Friday, January 30, 2009

Just for fun I thought I would try packing my gear into the book bag I used to use in college. It was a giant LL Bean Super Deluxe book bag. When full, it sticks out about a foot from your back. I got teased a lot, but since I commuted to school on a scooter from my house in the mountains, I had to carry around rain gear and jackets and needed all that space to store them, in addition to my books. It holds something like 2200 cubic inches.

My gear fits in there with room to spare for food. Theoretically, I could go backpacking with just my book bag. I would try it except that the zipper is broken, thanks to my parrot who gnawed on it. I can zip it, but every now and then it splits open. That is not something you want to have happen when you're backpacking.

The problem with going ultralight with gear is that eventually you have honed your gear down so low that not only is it light, it's small, too.

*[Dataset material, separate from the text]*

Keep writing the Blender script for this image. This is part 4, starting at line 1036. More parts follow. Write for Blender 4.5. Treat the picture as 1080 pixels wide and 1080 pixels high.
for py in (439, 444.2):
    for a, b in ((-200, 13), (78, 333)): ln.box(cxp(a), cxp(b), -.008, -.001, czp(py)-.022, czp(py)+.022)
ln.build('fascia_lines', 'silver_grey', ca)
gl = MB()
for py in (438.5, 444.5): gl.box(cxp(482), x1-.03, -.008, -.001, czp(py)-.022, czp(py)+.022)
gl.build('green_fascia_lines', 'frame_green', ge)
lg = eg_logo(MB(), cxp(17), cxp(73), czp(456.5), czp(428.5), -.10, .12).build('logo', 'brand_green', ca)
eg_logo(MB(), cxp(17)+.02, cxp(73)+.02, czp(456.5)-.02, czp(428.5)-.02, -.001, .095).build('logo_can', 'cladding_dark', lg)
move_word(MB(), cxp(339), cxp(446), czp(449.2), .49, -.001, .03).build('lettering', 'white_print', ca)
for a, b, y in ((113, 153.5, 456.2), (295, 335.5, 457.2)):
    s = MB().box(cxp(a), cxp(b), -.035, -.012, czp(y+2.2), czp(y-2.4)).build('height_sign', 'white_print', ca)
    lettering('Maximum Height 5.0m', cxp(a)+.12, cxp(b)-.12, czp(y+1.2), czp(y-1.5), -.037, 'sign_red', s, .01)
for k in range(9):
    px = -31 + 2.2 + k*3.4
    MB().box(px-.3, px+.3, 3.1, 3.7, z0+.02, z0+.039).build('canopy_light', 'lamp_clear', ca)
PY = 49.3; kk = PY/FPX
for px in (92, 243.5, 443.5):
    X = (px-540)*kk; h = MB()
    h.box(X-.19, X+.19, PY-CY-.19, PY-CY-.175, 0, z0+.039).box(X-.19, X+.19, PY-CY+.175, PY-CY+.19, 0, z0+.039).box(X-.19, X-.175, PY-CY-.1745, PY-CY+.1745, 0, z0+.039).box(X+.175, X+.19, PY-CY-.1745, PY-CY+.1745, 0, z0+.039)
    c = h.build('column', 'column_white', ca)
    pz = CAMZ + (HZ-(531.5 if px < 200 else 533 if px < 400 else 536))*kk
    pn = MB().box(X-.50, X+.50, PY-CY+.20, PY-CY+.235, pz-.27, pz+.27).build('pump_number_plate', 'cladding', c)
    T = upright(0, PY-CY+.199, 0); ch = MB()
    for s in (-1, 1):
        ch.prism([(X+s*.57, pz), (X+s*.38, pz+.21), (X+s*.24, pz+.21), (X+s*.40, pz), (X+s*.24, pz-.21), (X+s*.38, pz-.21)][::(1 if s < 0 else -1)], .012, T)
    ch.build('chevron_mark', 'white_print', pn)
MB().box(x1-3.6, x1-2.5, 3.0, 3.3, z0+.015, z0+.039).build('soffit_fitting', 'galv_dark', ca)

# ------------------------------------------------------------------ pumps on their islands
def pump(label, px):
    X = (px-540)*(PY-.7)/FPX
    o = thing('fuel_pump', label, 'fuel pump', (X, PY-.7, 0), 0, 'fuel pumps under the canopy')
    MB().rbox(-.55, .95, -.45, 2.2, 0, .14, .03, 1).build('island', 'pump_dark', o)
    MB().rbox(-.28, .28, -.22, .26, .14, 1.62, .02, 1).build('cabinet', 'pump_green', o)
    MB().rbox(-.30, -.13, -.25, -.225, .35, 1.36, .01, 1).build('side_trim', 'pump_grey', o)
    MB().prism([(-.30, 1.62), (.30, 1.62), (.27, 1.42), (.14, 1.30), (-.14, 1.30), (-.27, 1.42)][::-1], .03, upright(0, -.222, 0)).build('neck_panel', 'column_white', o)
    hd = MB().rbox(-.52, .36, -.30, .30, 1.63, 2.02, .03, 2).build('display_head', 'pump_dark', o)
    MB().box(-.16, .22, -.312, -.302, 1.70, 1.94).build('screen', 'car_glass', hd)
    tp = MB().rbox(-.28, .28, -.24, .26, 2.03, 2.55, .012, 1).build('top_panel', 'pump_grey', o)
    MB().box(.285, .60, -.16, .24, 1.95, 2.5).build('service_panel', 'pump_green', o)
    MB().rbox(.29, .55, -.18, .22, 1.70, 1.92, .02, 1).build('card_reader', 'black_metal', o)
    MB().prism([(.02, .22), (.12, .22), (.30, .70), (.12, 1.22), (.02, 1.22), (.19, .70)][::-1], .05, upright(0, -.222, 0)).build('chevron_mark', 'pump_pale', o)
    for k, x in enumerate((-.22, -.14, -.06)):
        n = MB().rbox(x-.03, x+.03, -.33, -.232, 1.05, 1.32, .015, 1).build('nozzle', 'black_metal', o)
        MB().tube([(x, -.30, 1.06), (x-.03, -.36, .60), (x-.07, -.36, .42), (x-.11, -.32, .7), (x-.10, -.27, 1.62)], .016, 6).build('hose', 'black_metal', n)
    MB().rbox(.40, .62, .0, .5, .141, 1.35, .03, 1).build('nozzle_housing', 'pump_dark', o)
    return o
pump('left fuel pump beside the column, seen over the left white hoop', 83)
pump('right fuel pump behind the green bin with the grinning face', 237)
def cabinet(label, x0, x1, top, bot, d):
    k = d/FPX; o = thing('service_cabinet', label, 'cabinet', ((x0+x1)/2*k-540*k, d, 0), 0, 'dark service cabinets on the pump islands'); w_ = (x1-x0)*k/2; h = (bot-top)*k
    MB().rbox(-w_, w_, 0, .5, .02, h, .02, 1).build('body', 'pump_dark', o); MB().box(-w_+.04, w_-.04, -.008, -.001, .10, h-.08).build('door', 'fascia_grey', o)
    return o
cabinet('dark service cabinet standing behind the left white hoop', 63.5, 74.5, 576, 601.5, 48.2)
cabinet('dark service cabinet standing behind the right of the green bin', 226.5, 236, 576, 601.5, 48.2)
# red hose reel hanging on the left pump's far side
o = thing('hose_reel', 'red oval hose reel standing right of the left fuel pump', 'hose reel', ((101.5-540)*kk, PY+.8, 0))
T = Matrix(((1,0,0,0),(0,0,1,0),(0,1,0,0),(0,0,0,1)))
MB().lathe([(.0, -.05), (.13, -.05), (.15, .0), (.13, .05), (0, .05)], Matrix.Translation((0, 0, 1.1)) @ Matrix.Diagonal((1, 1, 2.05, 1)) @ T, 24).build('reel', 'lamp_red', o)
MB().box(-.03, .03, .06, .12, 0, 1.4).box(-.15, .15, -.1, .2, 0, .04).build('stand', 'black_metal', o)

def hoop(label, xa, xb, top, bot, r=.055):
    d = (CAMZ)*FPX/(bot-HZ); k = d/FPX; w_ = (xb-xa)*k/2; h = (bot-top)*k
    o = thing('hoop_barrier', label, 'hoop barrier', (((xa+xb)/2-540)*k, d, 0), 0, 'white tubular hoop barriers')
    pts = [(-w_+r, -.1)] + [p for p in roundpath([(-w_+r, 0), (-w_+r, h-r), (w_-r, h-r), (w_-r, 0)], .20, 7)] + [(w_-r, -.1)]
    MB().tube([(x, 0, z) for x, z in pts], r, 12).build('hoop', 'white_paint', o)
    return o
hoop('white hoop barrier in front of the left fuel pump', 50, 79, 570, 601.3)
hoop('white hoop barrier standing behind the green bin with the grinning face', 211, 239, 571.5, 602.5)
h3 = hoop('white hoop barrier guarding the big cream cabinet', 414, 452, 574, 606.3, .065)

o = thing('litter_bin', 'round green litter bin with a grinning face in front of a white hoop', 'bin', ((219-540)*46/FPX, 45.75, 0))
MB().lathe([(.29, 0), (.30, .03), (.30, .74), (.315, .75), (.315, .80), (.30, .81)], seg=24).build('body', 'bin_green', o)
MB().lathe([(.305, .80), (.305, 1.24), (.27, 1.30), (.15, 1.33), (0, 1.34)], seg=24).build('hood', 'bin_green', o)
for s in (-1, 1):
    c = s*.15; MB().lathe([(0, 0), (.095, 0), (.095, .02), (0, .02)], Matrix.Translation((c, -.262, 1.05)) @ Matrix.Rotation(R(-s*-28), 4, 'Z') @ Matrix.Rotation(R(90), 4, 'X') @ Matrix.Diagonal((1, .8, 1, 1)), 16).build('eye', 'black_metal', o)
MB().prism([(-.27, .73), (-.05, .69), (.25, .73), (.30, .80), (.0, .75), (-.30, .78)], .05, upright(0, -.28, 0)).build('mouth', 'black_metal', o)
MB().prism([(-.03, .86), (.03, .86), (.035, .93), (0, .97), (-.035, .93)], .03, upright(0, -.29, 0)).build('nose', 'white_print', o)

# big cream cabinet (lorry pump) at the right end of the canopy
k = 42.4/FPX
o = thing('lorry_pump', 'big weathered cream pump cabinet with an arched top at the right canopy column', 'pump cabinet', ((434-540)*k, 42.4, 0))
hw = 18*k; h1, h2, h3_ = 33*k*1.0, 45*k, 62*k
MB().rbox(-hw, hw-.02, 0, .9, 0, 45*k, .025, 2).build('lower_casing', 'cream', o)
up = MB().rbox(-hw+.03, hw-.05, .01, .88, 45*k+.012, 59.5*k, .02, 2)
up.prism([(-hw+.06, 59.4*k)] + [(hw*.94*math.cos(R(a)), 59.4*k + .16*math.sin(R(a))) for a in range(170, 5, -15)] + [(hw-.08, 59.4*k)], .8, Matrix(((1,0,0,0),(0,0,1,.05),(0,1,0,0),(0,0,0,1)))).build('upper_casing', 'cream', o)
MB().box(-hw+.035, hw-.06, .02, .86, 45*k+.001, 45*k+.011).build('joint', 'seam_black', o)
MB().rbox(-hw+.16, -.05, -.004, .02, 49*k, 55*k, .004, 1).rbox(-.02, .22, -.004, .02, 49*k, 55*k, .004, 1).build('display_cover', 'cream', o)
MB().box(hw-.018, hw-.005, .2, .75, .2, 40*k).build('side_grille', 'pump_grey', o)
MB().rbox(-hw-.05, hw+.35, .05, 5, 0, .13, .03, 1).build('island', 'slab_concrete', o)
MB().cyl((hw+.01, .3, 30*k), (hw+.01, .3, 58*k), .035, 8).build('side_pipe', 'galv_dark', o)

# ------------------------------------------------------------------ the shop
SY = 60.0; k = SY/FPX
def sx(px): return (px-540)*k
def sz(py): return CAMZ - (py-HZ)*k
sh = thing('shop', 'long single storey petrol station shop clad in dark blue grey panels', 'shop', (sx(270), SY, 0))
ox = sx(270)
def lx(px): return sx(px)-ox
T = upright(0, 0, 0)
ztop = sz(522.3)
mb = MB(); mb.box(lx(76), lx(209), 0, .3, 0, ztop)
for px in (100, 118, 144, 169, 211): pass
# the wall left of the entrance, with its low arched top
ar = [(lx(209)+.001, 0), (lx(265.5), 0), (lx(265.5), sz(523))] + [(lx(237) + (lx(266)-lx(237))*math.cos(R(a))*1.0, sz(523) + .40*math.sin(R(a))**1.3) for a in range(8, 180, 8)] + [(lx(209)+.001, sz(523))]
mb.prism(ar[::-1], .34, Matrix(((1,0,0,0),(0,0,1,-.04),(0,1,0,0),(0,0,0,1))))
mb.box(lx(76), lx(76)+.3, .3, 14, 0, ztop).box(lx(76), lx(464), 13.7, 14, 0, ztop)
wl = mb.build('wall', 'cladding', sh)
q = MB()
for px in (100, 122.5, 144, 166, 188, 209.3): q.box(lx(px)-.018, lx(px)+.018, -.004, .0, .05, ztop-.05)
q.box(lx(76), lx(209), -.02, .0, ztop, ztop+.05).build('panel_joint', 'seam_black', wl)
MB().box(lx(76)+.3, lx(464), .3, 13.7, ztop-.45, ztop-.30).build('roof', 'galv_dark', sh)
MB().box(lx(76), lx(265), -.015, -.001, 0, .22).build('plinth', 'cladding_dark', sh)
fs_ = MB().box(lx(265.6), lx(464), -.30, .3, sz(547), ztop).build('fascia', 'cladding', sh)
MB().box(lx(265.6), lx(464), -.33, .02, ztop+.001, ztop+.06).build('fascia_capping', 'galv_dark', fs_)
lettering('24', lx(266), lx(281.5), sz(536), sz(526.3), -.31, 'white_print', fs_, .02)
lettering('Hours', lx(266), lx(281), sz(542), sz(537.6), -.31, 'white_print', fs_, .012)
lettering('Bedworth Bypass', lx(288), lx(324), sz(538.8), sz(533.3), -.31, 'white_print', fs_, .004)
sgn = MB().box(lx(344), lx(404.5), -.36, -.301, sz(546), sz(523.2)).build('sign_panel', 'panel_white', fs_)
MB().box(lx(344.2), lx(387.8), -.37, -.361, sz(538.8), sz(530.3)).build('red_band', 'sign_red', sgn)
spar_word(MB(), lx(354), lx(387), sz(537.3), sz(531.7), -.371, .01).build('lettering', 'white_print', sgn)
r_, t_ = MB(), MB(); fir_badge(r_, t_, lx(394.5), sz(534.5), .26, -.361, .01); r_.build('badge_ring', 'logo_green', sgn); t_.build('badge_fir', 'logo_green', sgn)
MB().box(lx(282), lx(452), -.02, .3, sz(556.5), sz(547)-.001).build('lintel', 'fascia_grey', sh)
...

I put all my gear back into my Osprey backpack. It all clumps down at the bottom of the pack in a big lump. There are limp and lifeless pockets everywhere. I suppose it won't hurt to have a big pack with little inside. It offends my hiker-chic sensibilities. This is silly. Fashion should not matter. Maybe I'll try my old external frame pack next.


  1. A Golite Jam2 or ULA Conduit would be smaller and lighter than the Osprey. I am looking into replacing my Osprey with one of those packs. They are relatively inexpensive, and you can sell your Osprey to help pay for the smaller volume pack.

  2. We'll see. I really like my Osprey and it will stand up to the brushy trails where I live a lot better than an ultralight pack will. Plus it handles the heavy weight of tons of water, which I need sometimes even in my own backcountry.

    Tony ordered me a Gossamer Gear G4. It might not be all that much smaller, but I might have to put my z-rest inside the pack since I'm too into my sleeping comfort to remove any more of its panels.